El silencio que mata en el penal de Coatlán del Río
En opinión de Tania Jasso Blancas
La tragedia que envuelve al Penal Femenil de Coatlán del Río no puede ser ignorada. Dieciséis mujeres han perdido la vida en circunstancias que gritan tortura, negligencia y maltrato, pero que el sistema carcelario pretende silenciar. ¿Hasta cuándo seguirán las autoridades haciéndose de la vista gorda ante lo que claramente son violaciones sistemáticas de Derechos Humanos?
El caso de Giovana Puente, que falleció este 18 de agosto, no es aislado. Como ella, otras 15 mujeres han muerto desde 2022, y en cada uno de esos casos, las señales de tortura y el abandono de su salud física y mental son evidentes. Giovana, quien denunció haber sido torturada desde su detención en 2015, pidió repetidamente ser trasladada por el entorno tan hostil que vivía en el penal. Esa solicitud fue ignorada. Su último defensor la visitó apenas dos semanas antes de su muerte, pero su voz se ahogó en un sistema que sistemáticamente las deshumaniza.
¿Por qué estas muertes no son investigadas con la diligencia que merecen? Las autoridades de Coatlán del Río parecen creer que estas mujeres valen menos que su libertad, que su vida se puede desechar. No han actuado ante la recomendación de la CNDH, ni ante los exhortos de la Defensoría Pública. Nos preguntamos, ¿qué más hace falta para que este penal se convierta en un foco de atención urgente?
El llamado es claro: el nuevo gobierno del estado de Morelos, liderado por Margarita González Saravia, y el gobierno federal, bajo la presidencia de Claudia Sheinbaum, tienen una responsabilidad ineludible. Ambas, como mujeres en el poder, deben asumir con urgencia la gravedad de que, en el penal de Coatlán del Río, otras mujeres están siendo privadas de su derecho más fundamental: la vida. No es suficiente emitir recomendaciones o desplegar discursos. Se necesitan acciones concretas, inmediatas y con perspectiva de género para detener esta cadena de muertes. Aplicar los protocolos internacionales y garantizar la atención adecuada, tanto en salud física como mental, es imperativo. Cerrar los ojos ante lo que sucede en este penal es perpetuar la violencia sistemática contra las mujeres más vulnerables, aquellas que, tras las rejas, dependen de un sistema que hasta ahora les ha fallado.
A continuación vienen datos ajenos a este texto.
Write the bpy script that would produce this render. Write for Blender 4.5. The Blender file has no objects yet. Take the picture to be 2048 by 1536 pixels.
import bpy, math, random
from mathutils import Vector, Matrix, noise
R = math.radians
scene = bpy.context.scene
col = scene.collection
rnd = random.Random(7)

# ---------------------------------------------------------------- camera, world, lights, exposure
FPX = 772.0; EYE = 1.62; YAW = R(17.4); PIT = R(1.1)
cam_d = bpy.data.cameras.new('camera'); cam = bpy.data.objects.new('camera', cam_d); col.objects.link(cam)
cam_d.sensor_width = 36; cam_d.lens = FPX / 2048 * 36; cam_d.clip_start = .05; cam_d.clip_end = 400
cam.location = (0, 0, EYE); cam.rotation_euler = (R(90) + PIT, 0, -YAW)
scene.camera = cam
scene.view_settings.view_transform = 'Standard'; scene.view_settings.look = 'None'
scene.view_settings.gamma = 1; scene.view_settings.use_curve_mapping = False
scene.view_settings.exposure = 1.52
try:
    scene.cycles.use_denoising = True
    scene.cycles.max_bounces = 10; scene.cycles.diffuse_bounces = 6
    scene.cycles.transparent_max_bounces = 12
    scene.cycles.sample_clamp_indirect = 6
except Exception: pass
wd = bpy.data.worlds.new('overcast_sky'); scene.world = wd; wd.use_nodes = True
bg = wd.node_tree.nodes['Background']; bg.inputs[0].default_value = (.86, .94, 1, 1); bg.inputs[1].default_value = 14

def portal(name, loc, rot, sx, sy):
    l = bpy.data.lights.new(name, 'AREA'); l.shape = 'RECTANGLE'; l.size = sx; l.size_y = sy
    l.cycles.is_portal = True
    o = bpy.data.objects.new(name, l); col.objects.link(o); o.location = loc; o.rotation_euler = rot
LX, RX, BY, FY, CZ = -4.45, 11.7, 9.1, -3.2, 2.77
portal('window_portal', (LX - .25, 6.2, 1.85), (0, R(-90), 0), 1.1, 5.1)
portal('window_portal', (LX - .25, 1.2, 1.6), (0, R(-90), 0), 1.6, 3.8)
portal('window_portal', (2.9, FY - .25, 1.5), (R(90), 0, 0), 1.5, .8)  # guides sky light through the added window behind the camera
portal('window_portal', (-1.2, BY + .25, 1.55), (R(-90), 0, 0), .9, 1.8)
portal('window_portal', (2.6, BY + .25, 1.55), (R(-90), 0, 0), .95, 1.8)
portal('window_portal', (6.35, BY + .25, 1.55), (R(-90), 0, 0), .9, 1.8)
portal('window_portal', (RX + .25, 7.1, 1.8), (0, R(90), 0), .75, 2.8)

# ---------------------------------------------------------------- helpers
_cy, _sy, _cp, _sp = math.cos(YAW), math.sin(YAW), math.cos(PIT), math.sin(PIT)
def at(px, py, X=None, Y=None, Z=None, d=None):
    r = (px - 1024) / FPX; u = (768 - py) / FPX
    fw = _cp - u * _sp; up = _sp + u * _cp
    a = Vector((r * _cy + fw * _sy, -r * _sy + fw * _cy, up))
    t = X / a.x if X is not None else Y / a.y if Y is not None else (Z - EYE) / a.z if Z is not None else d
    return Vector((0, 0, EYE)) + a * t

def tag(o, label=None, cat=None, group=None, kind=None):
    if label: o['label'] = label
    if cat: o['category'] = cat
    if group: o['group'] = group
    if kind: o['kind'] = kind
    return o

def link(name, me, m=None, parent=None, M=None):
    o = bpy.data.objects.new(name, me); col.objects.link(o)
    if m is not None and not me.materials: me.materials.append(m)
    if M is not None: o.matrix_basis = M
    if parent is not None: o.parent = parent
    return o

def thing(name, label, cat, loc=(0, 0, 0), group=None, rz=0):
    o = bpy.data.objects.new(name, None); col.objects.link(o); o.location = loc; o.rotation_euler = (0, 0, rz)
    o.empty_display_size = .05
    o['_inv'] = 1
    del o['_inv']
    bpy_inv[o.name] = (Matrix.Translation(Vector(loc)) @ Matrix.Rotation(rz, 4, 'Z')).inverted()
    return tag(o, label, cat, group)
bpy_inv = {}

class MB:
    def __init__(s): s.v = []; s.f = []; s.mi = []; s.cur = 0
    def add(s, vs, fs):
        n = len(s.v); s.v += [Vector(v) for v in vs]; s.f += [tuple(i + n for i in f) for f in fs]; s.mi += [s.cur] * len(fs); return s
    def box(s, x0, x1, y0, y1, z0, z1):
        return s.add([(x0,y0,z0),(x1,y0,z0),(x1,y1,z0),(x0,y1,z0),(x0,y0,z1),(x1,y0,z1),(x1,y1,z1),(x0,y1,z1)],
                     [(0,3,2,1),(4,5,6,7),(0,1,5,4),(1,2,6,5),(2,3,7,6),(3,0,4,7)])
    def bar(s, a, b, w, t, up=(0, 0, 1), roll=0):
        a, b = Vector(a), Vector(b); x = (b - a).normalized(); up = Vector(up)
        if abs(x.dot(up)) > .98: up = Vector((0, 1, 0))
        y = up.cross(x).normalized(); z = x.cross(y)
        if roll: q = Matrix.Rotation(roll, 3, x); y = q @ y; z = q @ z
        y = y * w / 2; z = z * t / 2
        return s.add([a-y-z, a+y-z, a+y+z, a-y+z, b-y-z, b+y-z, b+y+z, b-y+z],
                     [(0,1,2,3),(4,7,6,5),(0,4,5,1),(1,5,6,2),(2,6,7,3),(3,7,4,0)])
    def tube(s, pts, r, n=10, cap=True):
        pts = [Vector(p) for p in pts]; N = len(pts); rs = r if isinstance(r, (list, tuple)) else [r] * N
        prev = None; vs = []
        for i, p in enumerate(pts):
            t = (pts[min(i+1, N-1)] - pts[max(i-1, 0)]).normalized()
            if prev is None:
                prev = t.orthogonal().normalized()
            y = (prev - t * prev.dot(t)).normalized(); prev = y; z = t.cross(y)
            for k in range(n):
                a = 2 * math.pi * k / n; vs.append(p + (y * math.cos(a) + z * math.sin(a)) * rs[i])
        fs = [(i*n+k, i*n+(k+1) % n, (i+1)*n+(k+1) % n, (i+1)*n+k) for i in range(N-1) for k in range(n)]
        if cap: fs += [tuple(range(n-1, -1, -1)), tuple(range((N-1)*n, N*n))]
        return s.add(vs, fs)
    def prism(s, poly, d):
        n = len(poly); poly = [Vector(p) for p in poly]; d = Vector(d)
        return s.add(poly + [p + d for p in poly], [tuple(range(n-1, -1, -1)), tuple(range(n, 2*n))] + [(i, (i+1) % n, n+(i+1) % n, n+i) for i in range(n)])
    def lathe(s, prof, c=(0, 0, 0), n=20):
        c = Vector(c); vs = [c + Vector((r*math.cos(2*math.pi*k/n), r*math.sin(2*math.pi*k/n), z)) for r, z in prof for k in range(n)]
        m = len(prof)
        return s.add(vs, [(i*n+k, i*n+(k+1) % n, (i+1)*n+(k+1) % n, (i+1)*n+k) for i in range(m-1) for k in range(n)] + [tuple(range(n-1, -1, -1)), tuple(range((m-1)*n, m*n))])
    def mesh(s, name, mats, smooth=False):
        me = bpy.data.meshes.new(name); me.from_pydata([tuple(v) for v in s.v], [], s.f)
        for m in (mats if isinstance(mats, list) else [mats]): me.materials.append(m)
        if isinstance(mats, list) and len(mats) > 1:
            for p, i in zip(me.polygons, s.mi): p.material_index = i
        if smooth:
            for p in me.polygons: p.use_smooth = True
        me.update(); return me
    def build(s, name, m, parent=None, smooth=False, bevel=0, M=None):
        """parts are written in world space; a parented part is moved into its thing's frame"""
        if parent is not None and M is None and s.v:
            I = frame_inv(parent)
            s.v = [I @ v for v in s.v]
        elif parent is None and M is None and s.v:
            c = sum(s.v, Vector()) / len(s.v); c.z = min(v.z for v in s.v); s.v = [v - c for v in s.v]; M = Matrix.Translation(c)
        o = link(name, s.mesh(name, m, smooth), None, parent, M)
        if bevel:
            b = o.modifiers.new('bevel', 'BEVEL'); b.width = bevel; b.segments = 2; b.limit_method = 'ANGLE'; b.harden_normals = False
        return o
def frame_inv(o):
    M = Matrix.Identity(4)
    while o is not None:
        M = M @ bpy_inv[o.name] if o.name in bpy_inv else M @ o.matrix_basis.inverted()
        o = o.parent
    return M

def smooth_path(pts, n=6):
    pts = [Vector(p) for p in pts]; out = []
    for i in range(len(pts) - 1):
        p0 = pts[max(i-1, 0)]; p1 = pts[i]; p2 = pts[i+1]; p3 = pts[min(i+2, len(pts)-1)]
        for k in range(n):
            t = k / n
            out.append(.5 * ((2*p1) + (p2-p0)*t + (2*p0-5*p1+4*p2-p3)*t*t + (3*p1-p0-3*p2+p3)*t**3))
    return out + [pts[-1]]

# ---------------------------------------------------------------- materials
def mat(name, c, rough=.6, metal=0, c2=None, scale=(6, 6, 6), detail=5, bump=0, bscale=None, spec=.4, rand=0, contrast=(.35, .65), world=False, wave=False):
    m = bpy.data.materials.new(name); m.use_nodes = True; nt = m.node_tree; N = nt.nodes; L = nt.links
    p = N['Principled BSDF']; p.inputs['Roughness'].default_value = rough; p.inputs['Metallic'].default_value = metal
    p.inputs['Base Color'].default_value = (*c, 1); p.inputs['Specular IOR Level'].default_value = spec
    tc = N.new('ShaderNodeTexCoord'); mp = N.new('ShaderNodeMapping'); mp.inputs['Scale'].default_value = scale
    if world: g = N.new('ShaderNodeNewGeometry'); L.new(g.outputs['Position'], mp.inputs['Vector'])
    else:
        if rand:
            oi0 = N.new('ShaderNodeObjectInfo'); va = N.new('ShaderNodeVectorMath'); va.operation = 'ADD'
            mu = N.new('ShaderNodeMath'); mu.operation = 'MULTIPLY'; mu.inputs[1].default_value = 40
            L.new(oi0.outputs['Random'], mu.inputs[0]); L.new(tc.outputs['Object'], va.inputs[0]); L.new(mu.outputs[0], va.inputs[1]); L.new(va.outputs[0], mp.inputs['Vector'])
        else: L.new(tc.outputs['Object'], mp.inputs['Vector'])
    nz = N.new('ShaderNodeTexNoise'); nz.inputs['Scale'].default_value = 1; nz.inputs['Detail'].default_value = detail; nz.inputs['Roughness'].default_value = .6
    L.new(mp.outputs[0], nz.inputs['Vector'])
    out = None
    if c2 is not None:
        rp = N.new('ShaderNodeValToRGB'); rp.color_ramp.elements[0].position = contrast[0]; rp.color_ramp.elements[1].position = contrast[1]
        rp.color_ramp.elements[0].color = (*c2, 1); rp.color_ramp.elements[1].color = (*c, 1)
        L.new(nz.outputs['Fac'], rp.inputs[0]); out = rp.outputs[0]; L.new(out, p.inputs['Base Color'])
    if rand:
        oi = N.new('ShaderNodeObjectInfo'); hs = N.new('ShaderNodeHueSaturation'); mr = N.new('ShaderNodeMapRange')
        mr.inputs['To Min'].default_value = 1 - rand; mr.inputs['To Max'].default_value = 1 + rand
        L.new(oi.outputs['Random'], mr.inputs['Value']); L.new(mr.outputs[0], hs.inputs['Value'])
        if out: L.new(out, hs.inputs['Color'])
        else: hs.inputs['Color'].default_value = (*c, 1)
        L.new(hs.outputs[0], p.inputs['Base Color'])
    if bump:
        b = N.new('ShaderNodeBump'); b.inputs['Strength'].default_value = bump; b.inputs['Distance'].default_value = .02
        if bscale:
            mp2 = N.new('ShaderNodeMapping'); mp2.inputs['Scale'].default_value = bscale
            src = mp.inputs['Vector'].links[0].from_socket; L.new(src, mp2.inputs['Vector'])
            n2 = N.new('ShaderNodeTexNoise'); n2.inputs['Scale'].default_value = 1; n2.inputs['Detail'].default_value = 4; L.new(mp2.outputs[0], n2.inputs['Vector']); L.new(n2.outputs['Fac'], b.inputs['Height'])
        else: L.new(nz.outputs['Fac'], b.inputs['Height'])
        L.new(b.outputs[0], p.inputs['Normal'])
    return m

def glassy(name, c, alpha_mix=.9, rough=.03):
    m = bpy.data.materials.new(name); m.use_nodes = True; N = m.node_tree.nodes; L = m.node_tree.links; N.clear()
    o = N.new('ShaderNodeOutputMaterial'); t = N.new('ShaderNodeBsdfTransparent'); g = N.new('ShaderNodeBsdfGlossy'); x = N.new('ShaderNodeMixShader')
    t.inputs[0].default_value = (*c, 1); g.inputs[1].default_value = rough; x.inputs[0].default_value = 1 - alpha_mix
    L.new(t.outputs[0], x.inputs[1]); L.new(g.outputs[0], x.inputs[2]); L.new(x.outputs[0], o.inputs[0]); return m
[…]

Este tipo de negligencia y abuso deja claro que lo que se vive dentro del Cefereso no es justicia ni rehabilitación. Es tortura. Y más allá de los errores que estas mujeres hayan cometido en su vida, merecen ser tratadas con dignidad. Su castigo no debe ser el sufrimiento físico y psicológico que las obliga, muchas veces, a quitarse la vida.
Los llamados de las organizaciones civiles y activistas han sido enérgicos, pero siguen cayendo en oídos sordos. ¿Qué pasaría si en lugar de mujeres presas fueran hombres poderosos dentro de esas cárceles? Las acciones serían inmediatas. Pero parece que, en este país, la vida de una mujer interna en un penal no tiene el mismo valor.
Las autoridades, tanto locales como federales, deben asumir la responsabilidad de proteger la vida de estas mujeres. De ellas depende que este círculo de dolor se rompa, y que las internas del Cefereso 16 y de todos los penales del país, puedan vivir sin temor a ser las siguientes víctimas de la negligencia institucional.